Far from being gimmicks, the London Cycling Campaign says automated bike parking can be a logical solution to growing numbers of people cycling, as well as helping tackle cycle theft.

Video: Tokyo’s subterranean robot cycle parking facility

Nick Knight, of Eco Cycle Ltd, told the BBC he believes automated cycle parking could “revolutionise” the cycle industry, while helping reduce the 80,000-odd thefts of London bikes from streets and homes each year.  

He said: “Where we see the market, and the interest, coming for automated cycle parking, is to have it on the street for the general public to be able to use, and for London and for other places in the UK, for instance, we’re very keen and want to implement a secure cycle parking network.”

The machines take the bikes from street level on a hydraulic lift, which transports them up to 11m underground, or above ground, before stacking them on individual rack within a cylindrical vault. Each bike carries a tag to help match it with its owner, and bikes can be retrieved from the unit in just 13 seconds. 

In Tokyo users pay $21 (around £14) per month to use the Eco Cycles units.

The London Cycling Campaign’s Tom Bogdanowicz told he believes such innovations can be viable solutions to bike parking demand in built up areas.

He said: “Automated cycle parking is not a gimmick – It’s a common form of cycle parking facility in Tokyo where cycling mode share is 16%, the highest of any world mega city.
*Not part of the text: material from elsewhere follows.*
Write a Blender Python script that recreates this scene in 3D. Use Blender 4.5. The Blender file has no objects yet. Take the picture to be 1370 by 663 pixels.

“Robotic cycle parks are high cost compared to conventional cycle parking but they offer high security in Tokyo and some of the new multi-storey developments in the London may find them a logical solution to growing client demands for much higher levels of cycle parking.

However, while Knight claims such schemes help the environment because of a smaller “footprint” – i.e. taking up less room on the ground than conventional bike parking - some may point out the carbon footprint will likely be higher in order to build and provide the electricity to run the units.